De todo lo que se ha dicho sobre Góngora, hay un elemento que finalmente me gustaría recalcar: su honda preocupación por lo metamórfico. Y es en este preocuparse donde Luis de Góngora y Argote sobrepasa su tiempo, su escritura. Ser custodio de las metamorfosis es ser consciente del ser mismo del arte. Si hay una finalidad en la poesía gongorina es no dejar ningún pedazo de realidad suelto. Cada cosa se convierte en otra y ésta última se metamorfosea en río, en árbol o en fuente. Volver al ciclo, al origen, esa es una meta artística para Góngora. Ahora bien, retornar no es necesariamente volver con el mismo rostro.

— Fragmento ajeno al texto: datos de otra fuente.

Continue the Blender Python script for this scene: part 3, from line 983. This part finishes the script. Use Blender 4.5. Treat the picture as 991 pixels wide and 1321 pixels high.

Góngora no es un poeta que diga las cosas como son, sino más bien como las vemos y aún mejor, como nos las imaginamos. Góngora es un preludio del romanticismo y del simbolismo. Nada hay de renacentista –si es que ese término puede aplicarse a una manera de sentir– en él, nada hay de clásico en el creador de las “Soledades”, todo es un llameante subir de colores, brisas y armonías. Su escritura poética se asemeja al pintar del Greco. Subiendo en llamas… alcanzando la dimensión del fuego, de la hoguera, de la ceniza y la chamusquina. Las metamorfosis, los cambios que retornan, el hijo pródigo que vuelve, la vida que renace de sus propias cenizas: el fénix. Góngora es un poeta atormentado por el tiempo, mas no por la muerte. Góngora es un poeta subyugado por la belleza: vida y muerte que se juntan en un barro que al caminar siente frío y se derrite. Vida y muerte que se juntan en el hielo río evaporado de la cópula.

(De mi libro inédito: El vicio de Don Quijote. Lecturas y relecturas literarias).